No debe dejar de resultar curioso cuando abogan por una apertura de mente a través de la cual se permita el disfrute de la estética que más guste, pero al encontrarse el rechazo de cualquiera atacan achacando ese gusto a una falta de cultura para entenderla, y por lo tanto disfrutarla. Evidentemente esto en un primer momento puede parecer lógico: el cerebro disfruta lo que conoce. Nadie se siente cómodo con algo que no puede descodificar o interpretar. Pero vamos a verlo desde otro punto de vista: para disfrutar del grunge -por seguir con el ejemplo- hace falta entenderlo, y si no eres un inculto. Pues sí señores, hay muchos tipos de cultura, pero no es esta visión bidireccional la que rezuma esta minoría, porque ¿podéis adivinar qué cultura es más elevada? No hace falta que se responda, era una pregunta retórica.

Por una parte nos encontramos con un problema, y es que puede ser que alguien diga que esta cultura tan refinada no está hecha para la gran masa, sino para intelectuales y entendidos; que cuanto menos público, más calidad cultural. Bueno, entonces propongo una cosa: que cada uno sea su propio público, uno solo, y de paso que se sea consecuente con eso de componer para uno mismo. Como decía Ortega y Gasset, esto que a priori puede resultar soberbio es en realidad la máxima modestia: el arte por el arte. Así se llegará a la esencia misma de la intelectualidad.

Por otra parte, nos olvidamos de que hay muchos tipos de inteligencia. Conozco científicos de varias ramas, estudiantes de doctorado, etc. que no se puede decir que no sean personas inteligentes, y no hay ni uno que disfrute yendo a un concierto de música contemporánea. Por lo tanto, ¿deberíamos denominarla música para para inteligentes o música para compositores?

Al igual que ya hizo en su tiempo Mahler, Strauss, Debussy, Stravinsky, Poulenc, etc. etc., ¿no se puede componer una música intelectual que conecte no ya con el público, sino con un número significativo de personas y que no obtenga década tras década la espalda en bloque de la práctica totalidad del público? ¿Quizás el proceso de incluir a este público y a la sociedad moderna en la obra personal requiere más trabajo y por eso hay que escudarse en la ininteligibilidad y en la metáfora extra musical? O lo que es lo mismo, ¿es más fácil componer unilateral que bilateralmente?

Está claro que este debate no se puede enfocar desde una posición ajena a la música contemporánea como podría ser la música clásica, la de cine o la música ligera. Dentro del mundo clásico hay muchos intérpretes que rechazan sistemáticamente toda la vanguardia. Volvemos a la misma situación: no se puede cuestionar algo que no se conoce, y esto conduciría de nuevo a un debate repetido hasta la saciedad.

El problema es que esta discusión ha sido usualmente protagonizada por las dos caras opuestas del desarrollo musical.
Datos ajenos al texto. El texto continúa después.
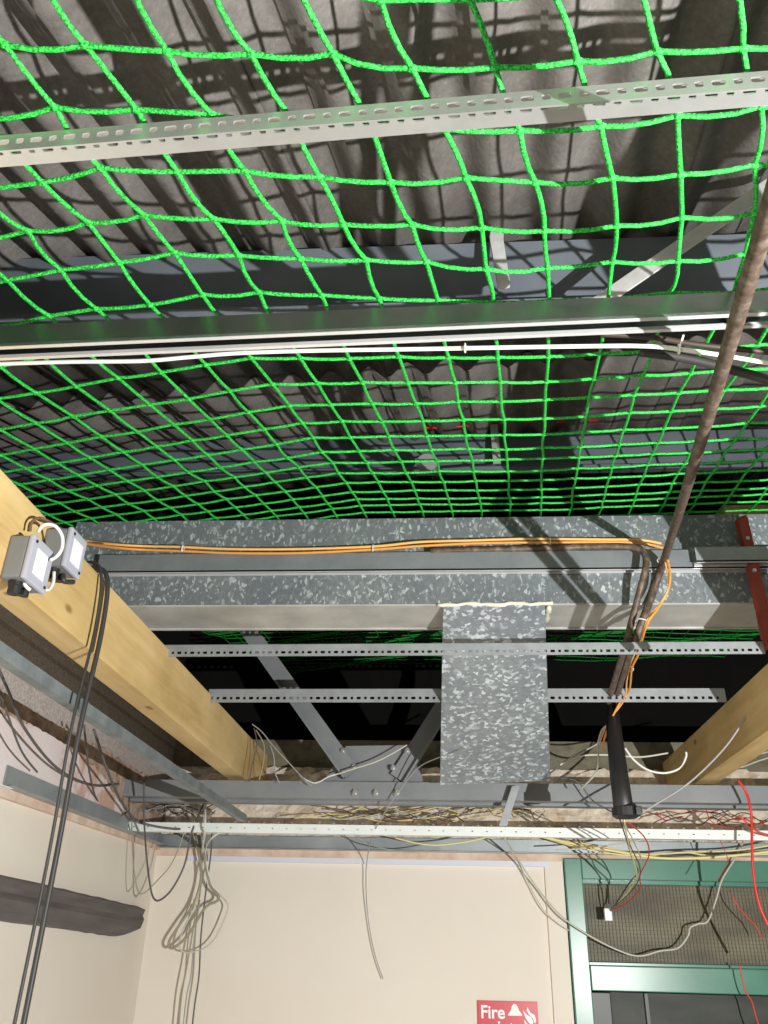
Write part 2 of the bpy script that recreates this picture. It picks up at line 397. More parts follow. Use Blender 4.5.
# ---------------------------------------------------------------- safety net
ys = [2, 67, 130, 185, 230, 268, 303, 332, 357, 381, 400, 418, 434, 448, 459, 470, 480, 489, 497, 503, 510]
xs = [469, 496, 519, 535, 546, 551, 551, 550, 548, 547, 545, 545, 544, 543, 543, 542, 542, 541, 541, 541, 541]
ds = [.684, .718, .756, .81, .872, .93, 1.0, 1.08, 1.16, 1.25, 1.336, 1.41, 1.485, 1.555, 1.63, 1.69, 1.76, 1.82, 1.87, 1.91, 1.945]
base = []
for x, y, dd in zip(xs, ys, ds):
    v = Vector((x-384, -(y-512), -F))/F*dd
    base.append(CAM+Vector((RT.dot(v), DP.dot(v), UP.dot(v))))
near = [base[0]+Vector((-.022, -.05, .022))*(k+1)+Vector((0, 0, .004*k*k)) for k in range(8)][::-1]
far = []; p = Vector(base[-1])
for k in range(38):
    p = p+Vector((.004, .071, .0150-.00012*k)); far.append(Vector(p))
rowsP = near+base+far; nb = len(near)
rnd = random.Random(11); C0 = .0705
def node(k, r):
    P = rowsP[r]; i = r-nb
    q = P+Vector((.996*C0*k, (-.0042 if i > 1 else -.0018)*k if k > 0 else 0, 0))
    if 0 <= i: # left side dips and spreads a little
        if k < 0: q.y += -(.0075 if i < 3 else .0068 if i < 6 else max(0, .0068*(1-(i-5)/5)))*-k
        e = max(0, -k-6)
        q += Vector((0, .017*e*min(1, (i+1)/4), 0))
    jr = .0035 if i < 8 else .0014
    q += Vector((rnd.uniform(-jr, jr), rnd.uniform(-jr, jr), rnd.uniform(-jr, jr)))
    if i > 26: q += Vector((0, 0, .010*math.sin(k*.5+i)))
    return q
KX = range(-19, 17)
G = {(k, r): node(k, r) for k in KX for r in range(len(rowsP))}
mb = MB()
def strand(pts, r):
    out = []
    for i in range(len(pts)-1):
        a, b = pts[i], pts[i+1]; near_ = a.y < .75; sag = Vector((0, 0, -.003 if near_ else -.001))+Vector((rnd.uniform(-1, 1), rnd.uniform(-1, 1), 0))*(.0025 if near_ else .0012)
        out += [a, a.lerp(b, .33)+sag, a.lerp(b, .67)+sag]
    mb.tube(out+[pts[-1]], r, 6)
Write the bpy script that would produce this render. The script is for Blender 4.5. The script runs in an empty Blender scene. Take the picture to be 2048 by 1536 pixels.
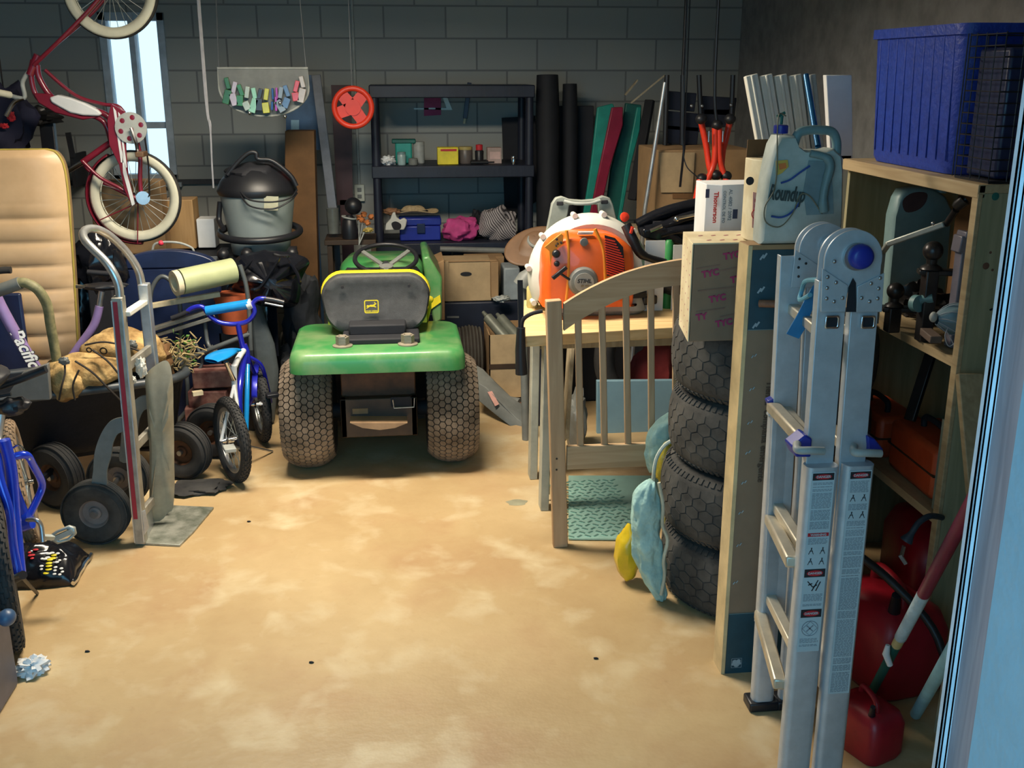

Es necesario que los propios compositores, especialmente las nuevas generaciones, realicemos un ejercicio de autocrítica –aunque a veces duela- mediante el conocimiento de la historia de la música contemporánea, y sepamos por ejemplo por qué Boulez o Sciarrino son más avanzados y más reconocidos en la alta alcurnia que Lindberg o Knussen. Sólo de esta forma podremos volver a reencontrarnos con ese público tan ansiado; con nosotros mismos.